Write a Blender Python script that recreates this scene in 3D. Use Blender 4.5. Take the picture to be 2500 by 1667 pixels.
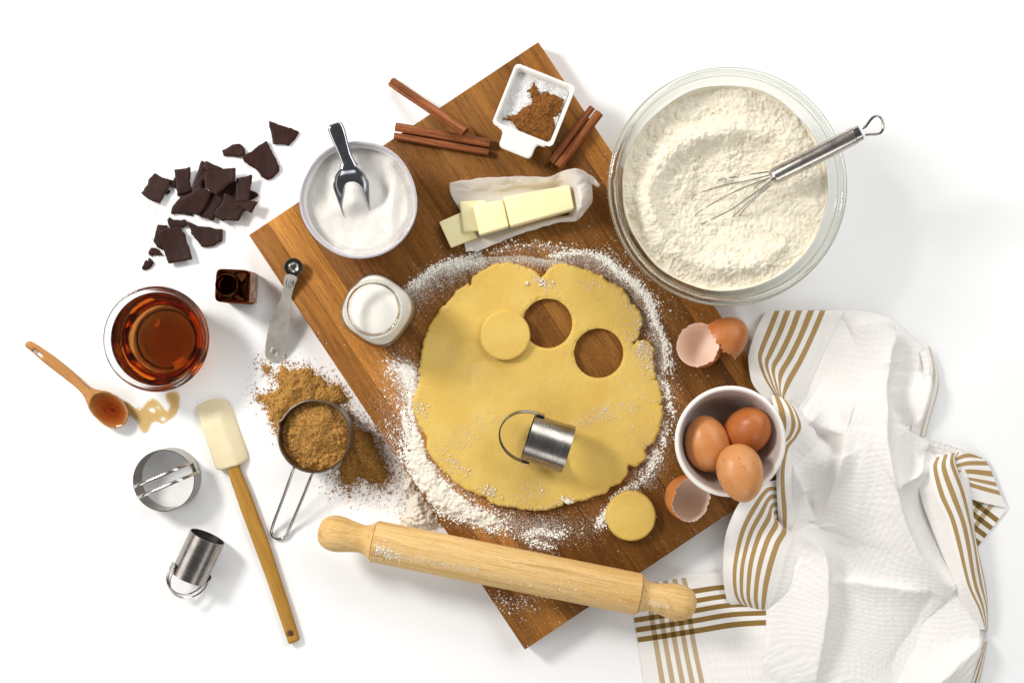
import bpy, math
import numpy as np
from mathutils import Vector, Matrix

for _o in list(bpy.data.objects):
    bpy.data.objects.remove(_o)
SC = bpy.context.scene
COL = SC.collection
rng = np.random.default_rng(11)
PI = math.pi

# ------------------------------------------------------------------ camera
S = 1.029 / 2500.0          # metres on the table per photograph pixel
HC = 1.25                   # camera height above the table
cam = bpy.data.cameras.new('camera')
cam.lens = 36.0 * HC / 1.029
cam.sensor_width = 36.0
cam.sensor_fit = 'HORIZONTAL'
cam.clip_start = 0.01
cam.clip_end = 100
camo = bpy.data.objects.new('camera', cam)
camo.location = (0, 0, HC)
COL.objects.link(camo)
SC.camera = camo

# ------------------------------------------------------------------ world and lamps
wd = bpy.data.worlds.new('World')
SC.world = wd
wd.use_nodes = True
wd.node_tree.nodes['Background'].inputs[0].default_value = (0.96, 0.98, 1.0, 1)
wd.node_tree.nodes['Background'].inputs[1].default_value = 0.14


def lamp(name, loc, power, size, col, shape='RECTANGLE', size_y=None, target=(0, 0, 0)):
    l = bpy.data.lights.new(name, 'AREA')
    l.energy = power
    l.shape = shape
    l.size = size
    if size_y:
        l.size_y = size_y
    l.color = col
    o = bpy.data.objects.new(name, l)
    o.location = loc
    o.rotation_euler = (Vector(target) - Vector(loc)).to_track_quat('-Z', 'Y').to_euler()
    COL.objects.link(o)
    return o


lamp('key_softbox', (-1.05, 0.60, 0.95), 21.0, 0.36, (1.0, 0.965, 0.91), 'DISK')
lamp('fill_softbox', (-1.75, -0.35, 1.15), 13.5, 1.5, (1.0, 0.985, 0.955), size_y=1.1)
lamp('fill_softbox', (0.25, 1.95, 1.2), 20.0, 1.7, (1.0, 0.992, 0.970), size_y=1.1)
lamp('fill_softbox', (1.30, 1.05, 1.6), 28.0, 1.6, (1.0, 0.992, 0.970), size_y=1.1)
lamp('fill_softbox', (0.3, -1.9, 1.2), 15.0, 1.7, (1.0, 0.992, 0.970), size_y=1.0)

SC.view_settings.view_transform = 'Standard'
SC.view_settings.look = 'None'
SC.view_settings.exposure = -0.2
SC.view_settings.gamma = 1.0
SC.view_settings.use_curve_mapping = False
SC.render.engine = 'CYCLES'
cy = SC.cycles
cy.max_bounces = 14
cy.transmission_bounces = 12
cy.transparent_max_bounces = 12
cy.diffuse_bounces = 6
cy.glossy_bounces = 5
cy.caustics_refractive = True
cy.caustics_reflective = True
cy.blur_glossy = 0.6
cy.sample_clamp_indirect = 6.0
cy.use_denoising = True


# ------------------------------------------------------------------ coordinates
def W(px, py, z=0.0):
    k = (HC - z) / HC
    return np.array([(px - 1250.0) * S * k, (833.5 - py) * S * k, z])


def WP(pts, z=0.0):
    p = np.asarray(pts, float)
    k = (HC - z) / HC
    return np.stack([(p[:, 0] - 1250.0) * S * k, (833.5 - p[:, 1]) * S * k], 1)


def zf(ox, oy, sc):
    """returns a converter from an enlarged view to photograph pixels"""
    return lambda pts: np.stack([ox + np.asarray(pts, float)[:, 0] / sc, oy + np.asarray(pts, float)[:, 1] / sc], 1)


def lin(c):
    c = np.asarray(c, float) / 255.0
    return tuple(np.where(c <= 0.04045, c / 12.92, ((c + 0.055) / 1.055) ** 2.4)) + (1.0,)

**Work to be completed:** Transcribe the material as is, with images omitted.

**Result of the task:**
Write a Blender Python script that recreates this scene in 3D. Use Blender 4.5. Take the picture to be 2500 by 1667 pixels.
import bpy, math
import numpy as np
from mathutils import Vector, Matrix

for _o in list(bpy.data.objects):
    bpy.data.objects.remove(_o)
SC = bpy.context.scene
COL = SC.collection
rng = np.random.default_rng(11)
PI = math.pi

# ------------------------------------------------------------------ camera
S = 1.029 / 2500.0          # metres on the table per photograph pixel
HC = 1.25                   # camera height above the table
cam = bpy.data.cameras.new('camera')
cam.lens = 36.0 * HC / 1.029
cam.sensor_width = 36.0
cam.sensor_fit = 'HORIZONTAL'
cam.clip_start = 0.01
cam.clip_end = 100
camo = bpy.data.objects.new('camera', cam)
camo.location = (0, 0, HC)
COL.objects.link(camo)
SC.camera = camo

# ------------------------------------------------------------------ world and lamps
wd = bpy.data.worlds.new('World')
SC.world = wd
wd.use_nodes = True
wd.node_tree.nodes['Background'].inputs[0].default_value = (0.96, 0.98, 1.0, 1)
wd.node_tree.nodes['Background'].inputs[1].default_value = 0.14


def lamp(name, loc, power, size, col, shape='RECTANGLE', size_y=None, target=(0, 0, 0)):
    l = bpy.data.lights.new(name, 'AREA')
    l.energy = power
    l.shape = shape
    l.size = size
    if size_y:
        l.size_y = size_y
    l.color = col
    o = bpy.data.objects.new(name, l)
    o.location = loc
    o.rotation_euler = (Vector(target) - Vector(loc)).to_track_quat('-Z', 'Y').to_euler()
    COL.objects.link(o)
    return o


lamp('key_softbox', (-1.05, 0.60, 0.95), 21.0, 0.36, (1.0, 0.965, 0.91), 'DISK')
lamp('fill_softbox', (-1.75, -0.35, 1.15), 13.5, 1.5, (1.0, 0.985, 0.955), size_y=1.1)
lamp('fill_softbox', (0.25, 1.95, 1.2), 20.0, 1.7, (1.0, 0.992, 0.970), size_y=1.1)
lamp('fill_softbox', (1.30, 1.05, 1.6), 28.0, 1.6, (1.0, 0.992, 0.970), size_y=1.1)
lamp('fill_softbox', (0.3, -1.9, 1.2), 15.0, 1.7, (1.0, 0.992, 0.970), size_y=1.0)

SC.view_settings.view_transform = 'Standard'
SC.view_settings.look = 'None'
SC.view_settings.exposure = -0.2
SC.view_settings.gamma = 1.0
SC.view_settings.use_curve_mapping = False
SC.render.engine = 'CYCLES'
cy = SC.cycles
cy.max_bounces = 14
cy.transmission_bounces = 12
cy.transparent_max_bounces = 12
cy.diffuse_bounces = 6
cy.glossy_bounces = 5
cy.caustics_refractive = True
cy.caustics_reflective = True
cy.blur_glossy = 0.6
cy.sample_clamp_indirect = 6.0
cy.use_denoising = True


# ------------------------------------------------------------------ coordinates
def W(px, py, z=0.0):
    k = (HC - z) / HC
    return np.array([(px - 1250.0) * S * k, (833.5 - py) * S * k, z])


def WP(pts, z=0.0):
    p = np.asarray(pts, float)
    k = (HC - z) / HC
    return np.stack([(p[:, 0] - 1250.0) * S * k, (833.5 - p[:, 1]) * S * k], 1)


def zf(ox, oy, sc):
    """returns a converter from an enlarged view to photograph pixels"""
    return lambda pts: np.stack([ox + np.asarray(pts, float)[:, 0] / sc, oy + np.asarray(pts, float)[:, 1] / sc], 1)


def lin(c):
    c = np.asarray(c, float) / 255.0
    return tuple(np.where(c <= 0.04045, c / 12.92, ((c + 0.055) / 1.055) ** 2.4)) + (1.0,)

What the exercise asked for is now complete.